PROVIDED RECORDS -
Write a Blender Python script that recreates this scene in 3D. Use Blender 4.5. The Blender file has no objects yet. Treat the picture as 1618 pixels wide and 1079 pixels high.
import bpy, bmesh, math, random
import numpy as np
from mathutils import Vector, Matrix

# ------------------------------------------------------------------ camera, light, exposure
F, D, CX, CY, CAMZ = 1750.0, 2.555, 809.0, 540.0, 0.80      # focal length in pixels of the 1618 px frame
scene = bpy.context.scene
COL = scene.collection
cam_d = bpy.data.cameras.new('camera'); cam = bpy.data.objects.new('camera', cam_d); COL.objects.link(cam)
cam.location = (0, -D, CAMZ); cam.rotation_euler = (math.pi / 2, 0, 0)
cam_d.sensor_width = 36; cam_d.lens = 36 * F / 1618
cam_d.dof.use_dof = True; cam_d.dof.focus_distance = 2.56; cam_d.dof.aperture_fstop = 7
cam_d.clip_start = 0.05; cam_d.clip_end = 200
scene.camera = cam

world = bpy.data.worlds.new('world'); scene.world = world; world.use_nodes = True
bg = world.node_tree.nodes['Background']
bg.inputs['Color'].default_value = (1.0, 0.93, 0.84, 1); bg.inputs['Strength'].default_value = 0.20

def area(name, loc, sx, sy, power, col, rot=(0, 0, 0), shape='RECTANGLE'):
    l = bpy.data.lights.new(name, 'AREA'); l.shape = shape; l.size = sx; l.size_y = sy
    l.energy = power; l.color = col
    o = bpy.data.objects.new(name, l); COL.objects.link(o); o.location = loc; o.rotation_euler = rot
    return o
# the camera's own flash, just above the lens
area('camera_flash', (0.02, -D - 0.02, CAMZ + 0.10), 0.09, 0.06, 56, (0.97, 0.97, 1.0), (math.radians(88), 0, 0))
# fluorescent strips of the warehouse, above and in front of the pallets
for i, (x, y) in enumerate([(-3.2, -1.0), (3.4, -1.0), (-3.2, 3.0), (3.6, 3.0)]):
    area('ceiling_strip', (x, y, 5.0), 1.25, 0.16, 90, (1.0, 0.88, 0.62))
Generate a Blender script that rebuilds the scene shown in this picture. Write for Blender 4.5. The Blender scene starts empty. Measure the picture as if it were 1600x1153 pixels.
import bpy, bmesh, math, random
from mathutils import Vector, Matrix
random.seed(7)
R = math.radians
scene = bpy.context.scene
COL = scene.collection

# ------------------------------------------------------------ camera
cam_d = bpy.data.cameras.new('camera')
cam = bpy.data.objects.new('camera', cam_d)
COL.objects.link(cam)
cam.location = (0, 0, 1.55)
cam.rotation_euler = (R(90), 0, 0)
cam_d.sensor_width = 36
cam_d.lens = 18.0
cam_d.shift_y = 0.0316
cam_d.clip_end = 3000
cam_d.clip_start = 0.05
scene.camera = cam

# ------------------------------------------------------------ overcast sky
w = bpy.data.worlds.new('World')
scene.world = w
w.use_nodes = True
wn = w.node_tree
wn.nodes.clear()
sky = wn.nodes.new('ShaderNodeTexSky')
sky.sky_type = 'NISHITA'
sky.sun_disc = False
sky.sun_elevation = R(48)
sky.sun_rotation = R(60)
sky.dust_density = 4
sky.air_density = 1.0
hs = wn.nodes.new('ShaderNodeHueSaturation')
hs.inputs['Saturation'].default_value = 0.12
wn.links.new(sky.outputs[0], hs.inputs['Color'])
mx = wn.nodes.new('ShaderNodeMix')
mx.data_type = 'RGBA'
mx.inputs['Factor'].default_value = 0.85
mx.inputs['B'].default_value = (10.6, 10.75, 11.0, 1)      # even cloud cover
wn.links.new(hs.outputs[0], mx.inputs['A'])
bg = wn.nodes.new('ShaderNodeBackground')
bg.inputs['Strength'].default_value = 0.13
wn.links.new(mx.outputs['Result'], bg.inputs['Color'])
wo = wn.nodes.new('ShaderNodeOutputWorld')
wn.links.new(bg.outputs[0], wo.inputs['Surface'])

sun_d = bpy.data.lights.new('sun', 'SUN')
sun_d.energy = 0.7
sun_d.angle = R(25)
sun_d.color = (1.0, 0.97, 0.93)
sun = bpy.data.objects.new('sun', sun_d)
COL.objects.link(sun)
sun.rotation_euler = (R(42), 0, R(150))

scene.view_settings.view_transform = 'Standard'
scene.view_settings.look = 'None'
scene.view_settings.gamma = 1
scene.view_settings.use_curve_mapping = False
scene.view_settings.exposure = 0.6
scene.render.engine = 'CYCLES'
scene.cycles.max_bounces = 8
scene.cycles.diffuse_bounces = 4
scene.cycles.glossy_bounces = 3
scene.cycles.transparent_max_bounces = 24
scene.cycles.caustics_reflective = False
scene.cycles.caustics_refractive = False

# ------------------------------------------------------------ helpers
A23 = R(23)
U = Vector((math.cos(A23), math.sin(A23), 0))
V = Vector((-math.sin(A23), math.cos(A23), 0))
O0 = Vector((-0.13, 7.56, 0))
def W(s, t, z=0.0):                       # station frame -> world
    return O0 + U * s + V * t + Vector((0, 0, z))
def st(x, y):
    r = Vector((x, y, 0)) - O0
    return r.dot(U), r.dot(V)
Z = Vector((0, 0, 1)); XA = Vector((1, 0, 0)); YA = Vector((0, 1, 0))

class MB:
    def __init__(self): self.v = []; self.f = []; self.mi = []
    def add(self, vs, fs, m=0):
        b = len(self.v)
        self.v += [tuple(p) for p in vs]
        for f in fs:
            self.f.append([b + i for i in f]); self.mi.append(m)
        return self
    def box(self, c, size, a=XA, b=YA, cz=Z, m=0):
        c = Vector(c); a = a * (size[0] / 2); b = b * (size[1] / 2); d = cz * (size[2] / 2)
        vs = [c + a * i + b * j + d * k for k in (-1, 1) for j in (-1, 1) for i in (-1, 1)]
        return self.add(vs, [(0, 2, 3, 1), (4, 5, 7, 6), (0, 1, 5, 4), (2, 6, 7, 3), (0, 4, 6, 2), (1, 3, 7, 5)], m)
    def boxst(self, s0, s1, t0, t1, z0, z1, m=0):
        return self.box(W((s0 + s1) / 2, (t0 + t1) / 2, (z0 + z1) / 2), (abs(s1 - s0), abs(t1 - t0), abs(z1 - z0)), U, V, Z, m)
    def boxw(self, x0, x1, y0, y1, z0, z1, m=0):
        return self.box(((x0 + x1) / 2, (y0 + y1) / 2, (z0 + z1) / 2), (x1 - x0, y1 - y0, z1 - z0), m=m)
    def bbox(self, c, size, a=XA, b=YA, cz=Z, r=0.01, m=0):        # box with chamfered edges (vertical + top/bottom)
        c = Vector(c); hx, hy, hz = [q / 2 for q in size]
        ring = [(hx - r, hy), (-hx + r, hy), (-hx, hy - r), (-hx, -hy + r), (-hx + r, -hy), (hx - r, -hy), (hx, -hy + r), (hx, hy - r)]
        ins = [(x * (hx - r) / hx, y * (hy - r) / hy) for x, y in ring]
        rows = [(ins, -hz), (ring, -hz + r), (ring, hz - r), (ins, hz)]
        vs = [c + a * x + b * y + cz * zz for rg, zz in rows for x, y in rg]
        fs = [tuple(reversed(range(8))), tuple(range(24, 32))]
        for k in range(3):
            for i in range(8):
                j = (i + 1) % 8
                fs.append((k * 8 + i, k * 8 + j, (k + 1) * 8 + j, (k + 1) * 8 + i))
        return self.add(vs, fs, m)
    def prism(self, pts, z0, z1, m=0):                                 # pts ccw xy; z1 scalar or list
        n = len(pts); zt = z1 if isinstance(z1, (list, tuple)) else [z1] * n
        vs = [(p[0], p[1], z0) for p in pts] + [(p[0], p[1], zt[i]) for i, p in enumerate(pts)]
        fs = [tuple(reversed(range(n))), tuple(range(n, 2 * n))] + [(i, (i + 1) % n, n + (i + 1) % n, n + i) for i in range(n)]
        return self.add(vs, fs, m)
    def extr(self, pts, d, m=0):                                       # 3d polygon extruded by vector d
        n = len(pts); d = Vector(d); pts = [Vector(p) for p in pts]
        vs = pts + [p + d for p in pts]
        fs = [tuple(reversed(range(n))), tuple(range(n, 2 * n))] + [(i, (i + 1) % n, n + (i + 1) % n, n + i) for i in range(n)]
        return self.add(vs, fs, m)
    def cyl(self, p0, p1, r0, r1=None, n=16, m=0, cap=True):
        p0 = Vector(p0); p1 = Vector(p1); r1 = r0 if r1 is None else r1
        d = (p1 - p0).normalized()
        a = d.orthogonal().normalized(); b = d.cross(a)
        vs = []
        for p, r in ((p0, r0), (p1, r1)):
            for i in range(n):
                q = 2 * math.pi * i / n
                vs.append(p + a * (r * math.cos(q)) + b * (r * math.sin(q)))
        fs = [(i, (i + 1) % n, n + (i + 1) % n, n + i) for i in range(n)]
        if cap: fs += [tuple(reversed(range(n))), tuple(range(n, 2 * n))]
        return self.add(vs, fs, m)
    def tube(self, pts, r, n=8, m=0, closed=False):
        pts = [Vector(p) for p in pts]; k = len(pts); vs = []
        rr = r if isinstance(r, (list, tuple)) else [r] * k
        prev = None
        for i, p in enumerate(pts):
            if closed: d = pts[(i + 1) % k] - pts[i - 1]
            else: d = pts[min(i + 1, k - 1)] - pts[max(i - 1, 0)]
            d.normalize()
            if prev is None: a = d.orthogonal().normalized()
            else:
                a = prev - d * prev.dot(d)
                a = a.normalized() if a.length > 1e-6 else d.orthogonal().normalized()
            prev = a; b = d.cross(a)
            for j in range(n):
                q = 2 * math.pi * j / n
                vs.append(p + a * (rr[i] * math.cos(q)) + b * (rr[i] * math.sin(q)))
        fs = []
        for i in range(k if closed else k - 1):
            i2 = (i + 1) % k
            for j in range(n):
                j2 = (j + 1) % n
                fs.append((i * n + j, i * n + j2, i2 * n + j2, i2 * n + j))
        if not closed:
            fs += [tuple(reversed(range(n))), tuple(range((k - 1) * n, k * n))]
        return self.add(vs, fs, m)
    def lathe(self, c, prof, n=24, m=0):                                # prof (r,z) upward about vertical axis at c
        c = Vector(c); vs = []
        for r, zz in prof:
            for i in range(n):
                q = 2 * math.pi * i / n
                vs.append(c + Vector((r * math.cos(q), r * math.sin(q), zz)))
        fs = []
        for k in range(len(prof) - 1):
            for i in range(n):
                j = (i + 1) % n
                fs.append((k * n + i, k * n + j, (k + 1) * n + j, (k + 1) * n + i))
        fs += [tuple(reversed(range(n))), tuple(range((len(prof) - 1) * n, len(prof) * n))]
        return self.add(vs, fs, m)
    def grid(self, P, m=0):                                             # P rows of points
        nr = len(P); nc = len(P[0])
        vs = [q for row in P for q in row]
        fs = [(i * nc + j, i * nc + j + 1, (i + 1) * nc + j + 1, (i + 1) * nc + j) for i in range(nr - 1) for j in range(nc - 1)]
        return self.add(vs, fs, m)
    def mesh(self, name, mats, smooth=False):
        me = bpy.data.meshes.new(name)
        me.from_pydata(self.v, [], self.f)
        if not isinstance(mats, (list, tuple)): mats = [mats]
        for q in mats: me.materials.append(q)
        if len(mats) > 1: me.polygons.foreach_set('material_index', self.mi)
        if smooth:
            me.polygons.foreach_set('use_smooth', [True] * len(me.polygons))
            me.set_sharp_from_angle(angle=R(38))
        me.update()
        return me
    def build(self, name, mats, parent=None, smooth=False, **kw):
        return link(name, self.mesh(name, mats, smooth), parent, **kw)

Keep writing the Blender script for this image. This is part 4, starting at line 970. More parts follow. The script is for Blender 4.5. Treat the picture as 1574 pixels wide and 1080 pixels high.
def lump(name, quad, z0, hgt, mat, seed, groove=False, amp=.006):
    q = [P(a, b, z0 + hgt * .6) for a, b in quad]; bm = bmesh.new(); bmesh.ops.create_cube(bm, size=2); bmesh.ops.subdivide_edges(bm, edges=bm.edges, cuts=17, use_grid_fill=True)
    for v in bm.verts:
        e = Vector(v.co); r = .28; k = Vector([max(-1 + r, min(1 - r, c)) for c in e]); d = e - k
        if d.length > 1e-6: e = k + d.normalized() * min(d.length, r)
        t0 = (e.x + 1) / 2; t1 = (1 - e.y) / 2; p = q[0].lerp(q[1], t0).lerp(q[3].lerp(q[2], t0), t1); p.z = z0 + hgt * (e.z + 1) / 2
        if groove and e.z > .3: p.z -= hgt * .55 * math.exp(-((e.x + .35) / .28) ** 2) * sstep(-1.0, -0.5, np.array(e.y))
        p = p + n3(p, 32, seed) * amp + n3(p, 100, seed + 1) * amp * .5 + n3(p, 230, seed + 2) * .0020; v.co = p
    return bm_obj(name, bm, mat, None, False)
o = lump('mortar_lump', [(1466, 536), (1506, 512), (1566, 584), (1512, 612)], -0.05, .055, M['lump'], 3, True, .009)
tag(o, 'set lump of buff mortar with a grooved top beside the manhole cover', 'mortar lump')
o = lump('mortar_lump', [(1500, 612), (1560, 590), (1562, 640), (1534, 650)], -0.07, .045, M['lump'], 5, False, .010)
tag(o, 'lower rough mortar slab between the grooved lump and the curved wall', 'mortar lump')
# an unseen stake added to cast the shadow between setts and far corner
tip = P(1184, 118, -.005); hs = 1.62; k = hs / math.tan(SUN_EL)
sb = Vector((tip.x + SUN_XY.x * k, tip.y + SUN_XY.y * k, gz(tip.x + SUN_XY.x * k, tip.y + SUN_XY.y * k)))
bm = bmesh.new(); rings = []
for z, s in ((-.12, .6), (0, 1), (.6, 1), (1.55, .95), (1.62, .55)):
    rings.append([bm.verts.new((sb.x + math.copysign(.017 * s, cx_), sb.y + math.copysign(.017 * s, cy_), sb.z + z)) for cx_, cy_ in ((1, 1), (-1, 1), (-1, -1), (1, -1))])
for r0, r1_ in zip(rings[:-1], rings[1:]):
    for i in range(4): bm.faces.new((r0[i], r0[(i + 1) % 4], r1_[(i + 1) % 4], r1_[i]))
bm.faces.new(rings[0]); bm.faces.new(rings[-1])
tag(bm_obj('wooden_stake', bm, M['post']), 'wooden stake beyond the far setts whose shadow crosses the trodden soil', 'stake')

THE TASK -
Lines containing the word "picture" are to be counted in the listing; state their number alone.

RESPONSE -
3